Parecon is a system in which you are compelled to work in the regulated system of the parecon. Bureaucrats establish the value of the work you do and the reward you get for that work. They also control prices and the cost to you of the things you need. The sole mechanism of control is our participation. which to work is made obligatory on all people: “time necessary for consumption decision-making would be treated like time necessary for production decision-making; as part of one’s obligations in a participatory economy”. Our obligations! Enforced by who? In parecon, as with capitalism, wages and prices are determined by a series of power relationships, mediated by a market (the IFBs). It cannot prevent wealthy entrepreneurs from taking control of parts of the economy or powerful federations controlling prices or exploiting monopolies. The political institutions we use to balance power between producer and owner (government, parties etc) would either be non-existent or have to be re-invented to establish new controls.
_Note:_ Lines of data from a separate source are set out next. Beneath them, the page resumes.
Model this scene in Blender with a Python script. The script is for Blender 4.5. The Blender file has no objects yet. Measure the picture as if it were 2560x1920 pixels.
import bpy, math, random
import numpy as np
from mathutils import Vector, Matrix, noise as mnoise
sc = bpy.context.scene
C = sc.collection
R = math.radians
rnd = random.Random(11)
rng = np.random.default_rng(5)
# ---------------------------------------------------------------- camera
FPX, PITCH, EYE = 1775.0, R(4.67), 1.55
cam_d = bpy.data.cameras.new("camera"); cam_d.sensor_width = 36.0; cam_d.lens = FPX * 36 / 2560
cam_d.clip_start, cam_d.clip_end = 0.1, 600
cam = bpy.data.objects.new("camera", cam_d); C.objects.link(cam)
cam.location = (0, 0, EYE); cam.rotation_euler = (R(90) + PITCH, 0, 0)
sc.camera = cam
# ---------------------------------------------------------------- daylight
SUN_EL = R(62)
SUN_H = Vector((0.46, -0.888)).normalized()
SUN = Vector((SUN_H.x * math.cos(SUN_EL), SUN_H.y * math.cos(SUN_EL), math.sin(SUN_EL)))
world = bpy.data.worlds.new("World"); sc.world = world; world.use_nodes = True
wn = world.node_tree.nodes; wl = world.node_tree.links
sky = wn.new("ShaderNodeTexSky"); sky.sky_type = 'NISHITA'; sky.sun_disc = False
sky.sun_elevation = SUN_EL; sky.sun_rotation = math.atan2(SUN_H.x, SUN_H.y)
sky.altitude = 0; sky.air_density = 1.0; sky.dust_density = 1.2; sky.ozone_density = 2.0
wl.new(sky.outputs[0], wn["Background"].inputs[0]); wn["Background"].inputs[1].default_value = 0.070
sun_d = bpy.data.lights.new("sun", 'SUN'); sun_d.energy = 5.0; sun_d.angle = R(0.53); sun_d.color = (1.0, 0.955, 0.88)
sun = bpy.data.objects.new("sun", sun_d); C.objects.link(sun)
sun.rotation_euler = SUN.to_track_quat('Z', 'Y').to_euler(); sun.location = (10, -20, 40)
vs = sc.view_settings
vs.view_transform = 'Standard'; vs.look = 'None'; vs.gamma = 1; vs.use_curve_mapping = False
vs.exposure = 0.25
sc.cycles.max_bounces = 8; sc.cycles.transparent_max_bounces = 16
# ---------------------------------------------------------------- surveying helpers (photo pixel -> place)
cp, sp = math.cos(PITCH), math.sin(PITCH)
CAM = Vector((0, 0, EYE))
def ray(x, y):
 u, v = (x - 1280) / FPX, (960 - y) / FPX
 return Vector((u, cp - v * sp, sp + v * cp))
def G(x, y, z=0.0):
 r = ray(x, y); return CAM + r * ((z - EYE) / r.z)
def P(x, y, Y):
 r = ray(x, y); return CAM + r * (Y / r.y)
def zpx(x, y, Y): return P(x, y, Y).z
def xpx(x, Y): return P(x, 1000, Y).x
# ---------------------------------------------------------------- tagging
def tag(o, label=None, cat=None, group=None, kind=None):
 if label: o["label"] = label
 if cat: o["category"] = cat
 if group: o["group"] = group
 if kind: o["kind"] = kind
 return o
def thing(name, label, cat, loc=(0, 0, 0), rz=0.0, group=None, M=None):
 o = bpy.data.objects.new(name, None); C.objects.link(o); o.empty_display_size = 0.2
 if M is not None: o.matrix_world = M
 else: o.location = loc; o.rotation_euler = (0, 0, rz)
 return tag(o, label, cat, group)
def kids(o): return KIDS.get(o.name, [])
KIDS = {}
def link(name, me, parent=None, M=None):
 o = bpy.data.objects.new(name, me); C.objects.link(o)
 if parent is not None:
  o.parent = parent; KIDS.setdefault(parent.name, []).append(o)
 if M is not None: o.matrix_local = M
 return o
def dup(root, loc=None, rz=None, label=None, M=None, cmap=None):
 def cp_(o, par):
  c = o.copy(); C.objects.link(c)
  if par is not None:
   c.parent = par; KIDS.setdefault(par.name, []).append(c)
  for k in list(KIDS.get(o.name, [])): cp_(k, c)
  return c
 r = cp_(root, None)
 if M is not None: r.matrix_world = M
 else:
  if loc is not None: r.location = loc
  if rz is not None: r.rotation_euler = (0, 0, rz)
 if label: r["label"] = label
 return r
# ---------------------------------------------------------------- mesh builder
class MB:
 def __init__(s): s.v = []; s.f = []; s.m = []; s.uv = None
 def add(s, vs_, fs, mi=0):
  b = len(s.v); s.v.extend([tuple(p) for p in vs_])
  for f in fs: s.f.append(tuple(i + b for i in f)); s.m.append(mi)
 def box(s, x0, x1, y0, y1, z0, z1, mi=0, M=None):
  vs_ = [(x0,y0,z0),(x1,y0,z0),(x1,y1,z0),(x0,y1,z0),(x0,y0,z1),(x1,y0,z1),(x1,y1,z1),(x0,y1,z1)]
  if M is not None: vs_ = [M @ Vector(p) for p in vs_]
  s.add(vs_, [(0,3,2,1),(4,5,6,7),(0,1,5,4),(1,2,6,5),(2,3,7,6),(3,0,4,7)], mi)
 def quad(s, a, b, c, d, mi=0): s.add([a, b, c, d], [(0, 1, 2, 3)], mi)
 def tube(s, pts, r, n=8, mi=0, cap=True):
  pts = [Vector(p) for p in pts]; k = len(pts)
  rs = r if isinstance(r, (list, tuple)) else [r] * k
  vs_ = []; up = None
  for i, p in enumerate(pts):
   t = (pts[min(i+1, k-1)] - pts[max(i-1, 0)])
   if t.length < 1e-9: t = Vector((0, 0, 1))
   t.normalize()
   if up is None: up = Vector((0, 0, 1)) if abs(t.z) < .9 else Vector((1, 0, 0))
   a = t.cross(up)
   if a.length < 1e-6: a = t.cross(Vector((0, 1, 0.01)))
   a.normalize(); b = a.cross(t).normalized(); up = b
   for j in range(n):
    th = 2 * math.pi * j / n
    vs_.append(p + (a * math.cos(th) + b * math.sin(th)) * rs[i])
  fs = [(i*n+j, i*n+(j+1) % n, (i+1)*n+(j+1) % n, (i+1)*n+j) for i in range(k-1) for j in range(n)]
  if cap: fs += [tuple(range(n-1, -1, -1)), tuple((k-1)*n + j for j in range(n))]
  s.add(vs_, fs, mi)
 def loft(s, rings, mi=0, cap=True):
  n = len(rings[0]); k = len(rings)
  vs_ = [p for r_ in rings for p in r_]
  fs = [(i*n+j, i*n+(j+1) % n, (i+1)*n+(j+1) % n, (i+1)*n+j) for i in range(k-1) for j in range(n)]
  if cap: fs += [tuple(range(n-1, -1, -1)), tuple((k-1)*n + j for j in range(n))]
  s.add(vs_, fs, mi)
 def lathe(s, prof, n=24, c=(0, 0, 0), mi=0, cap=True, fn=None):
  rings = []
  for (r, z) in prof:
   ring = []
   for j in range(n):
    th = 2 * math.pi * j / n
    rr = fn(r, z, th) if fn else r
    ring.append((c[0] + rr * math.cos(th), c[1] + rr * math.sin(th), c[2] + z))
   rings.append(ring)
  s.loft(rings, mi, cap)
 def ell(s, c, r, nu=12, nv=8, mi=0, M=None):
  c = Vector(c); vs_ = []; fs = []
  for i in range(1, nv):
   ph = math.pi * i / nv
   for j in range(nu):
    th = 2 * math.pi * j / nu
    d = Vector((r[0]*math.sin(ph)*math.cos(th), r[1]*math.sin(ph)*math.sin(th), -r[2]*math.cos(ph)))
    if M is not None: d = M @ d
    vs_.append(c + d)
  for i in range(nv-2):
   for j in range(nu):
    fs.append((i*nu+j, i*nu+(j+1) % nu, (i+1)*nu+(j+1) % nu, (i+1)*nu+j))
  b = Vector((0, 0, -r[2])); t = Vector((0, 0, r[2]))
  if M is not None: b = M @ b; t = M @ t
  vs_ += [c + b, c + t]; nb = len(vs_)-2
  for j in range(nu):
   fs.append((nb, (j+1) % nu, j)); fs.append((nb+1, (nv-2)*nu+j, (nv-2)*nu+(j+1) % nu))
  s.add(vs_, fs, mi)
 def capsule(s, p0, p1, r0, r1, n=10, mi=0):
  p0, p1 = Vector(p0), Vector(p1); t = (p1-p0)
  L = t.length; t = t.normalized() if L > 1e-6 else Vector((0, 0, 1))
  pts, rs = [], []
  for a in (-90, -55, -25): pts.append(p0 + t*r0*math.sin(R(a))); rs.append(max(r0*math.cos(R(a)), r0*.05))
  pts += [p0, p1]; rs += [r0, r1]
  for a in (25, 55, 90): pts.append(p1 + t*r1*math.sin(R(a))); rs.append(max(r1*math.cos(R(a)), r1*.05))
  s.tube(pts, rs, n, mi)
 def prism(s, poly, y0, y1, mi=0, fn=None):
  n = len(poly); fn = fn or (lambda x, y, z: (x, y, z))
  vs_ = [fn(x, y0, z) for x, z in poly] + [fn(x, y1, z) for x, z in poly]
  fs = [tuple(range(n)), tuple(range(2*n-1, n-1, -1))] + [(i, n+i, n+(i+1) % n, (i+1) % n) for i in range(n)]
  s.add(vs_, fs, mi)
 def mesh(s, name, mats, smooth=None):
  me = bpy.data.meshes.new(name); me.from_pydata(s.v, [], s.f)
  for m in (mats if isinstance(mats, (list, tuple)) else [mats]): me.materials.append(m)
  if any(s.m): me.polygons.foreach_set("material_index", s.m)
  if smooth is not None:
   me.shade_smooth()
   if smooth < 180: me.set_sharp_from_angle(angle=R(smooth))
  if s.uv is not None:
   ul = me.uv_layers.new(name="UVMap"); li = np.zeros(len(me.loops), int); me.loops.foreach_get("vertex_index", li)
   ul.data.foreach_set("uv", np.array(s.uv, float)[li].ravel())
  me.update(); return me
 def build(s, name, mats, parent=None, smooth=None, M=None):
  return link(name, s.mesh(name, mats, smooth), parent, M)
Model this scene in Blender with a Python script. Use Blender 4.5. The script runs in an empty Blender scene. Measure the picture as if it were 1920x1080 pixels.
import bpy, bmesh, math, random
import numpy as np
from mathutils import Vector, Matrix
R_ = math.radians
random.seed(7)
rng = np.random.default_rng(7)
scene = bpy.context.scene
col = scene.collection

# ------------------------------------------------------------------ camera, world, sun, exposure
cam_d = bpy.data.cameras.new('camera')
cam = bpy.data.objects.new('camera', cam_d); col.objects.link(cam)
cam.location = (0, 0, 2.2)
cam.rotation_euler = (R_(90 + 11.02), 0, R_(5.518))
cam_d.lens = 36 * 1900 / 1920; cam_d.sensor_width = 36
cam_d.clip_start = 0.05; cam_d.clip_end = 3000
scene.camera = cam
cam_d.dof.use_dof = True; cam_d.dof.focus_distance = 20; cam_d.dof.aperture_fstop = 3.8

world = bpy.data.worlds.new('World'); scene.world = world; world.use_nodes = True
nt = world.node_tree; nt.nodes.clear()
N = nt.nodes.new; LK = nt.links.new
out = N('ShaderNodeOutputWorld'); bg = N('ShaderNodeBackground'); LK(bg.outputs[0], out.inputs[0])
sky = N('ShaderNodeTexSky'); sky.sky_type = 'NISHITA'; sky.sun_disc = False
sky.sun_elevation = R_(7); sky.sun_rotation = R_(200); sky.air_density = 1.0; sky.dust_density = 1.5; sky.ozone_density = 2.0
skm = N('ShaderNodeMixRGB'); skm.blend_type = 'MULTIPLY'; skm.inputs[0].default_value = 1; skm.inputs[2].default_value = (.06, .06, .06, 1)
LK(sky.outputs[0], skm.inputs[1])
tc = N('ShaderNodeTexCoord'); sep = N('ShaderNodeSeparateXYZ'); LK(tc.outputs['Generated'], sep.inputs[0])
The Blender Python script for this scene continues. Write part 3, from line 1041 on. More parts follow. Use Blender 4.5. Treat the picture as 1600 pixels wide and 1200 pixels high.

Its only overall regulating mechanism is the amount of what’s available but as we know to our cost, it’s not the size of the global economy that matters it how it is shared out that sucks. Though the means of production are socialized, individual property is not. Accumulated wealth confers power that enables people to grab, protect and increase their property. Parecon does not say how it will prevent private ownership developing except to say “it won’t”. What is to stop property accumulation beginning with entrepreneurs taking control of production? What is to stop producer units selling ‘surplus’ production outside the regulated economy and pocketing the profit? Pareconomists admit they could not stop black economies where people buy and sell goods and labor outside the regulated (sorry iterated) economy developing. What then? If you want to dissent, you must ask permission or starve. If you want to live and work outside the system, parecon has laws for people like you.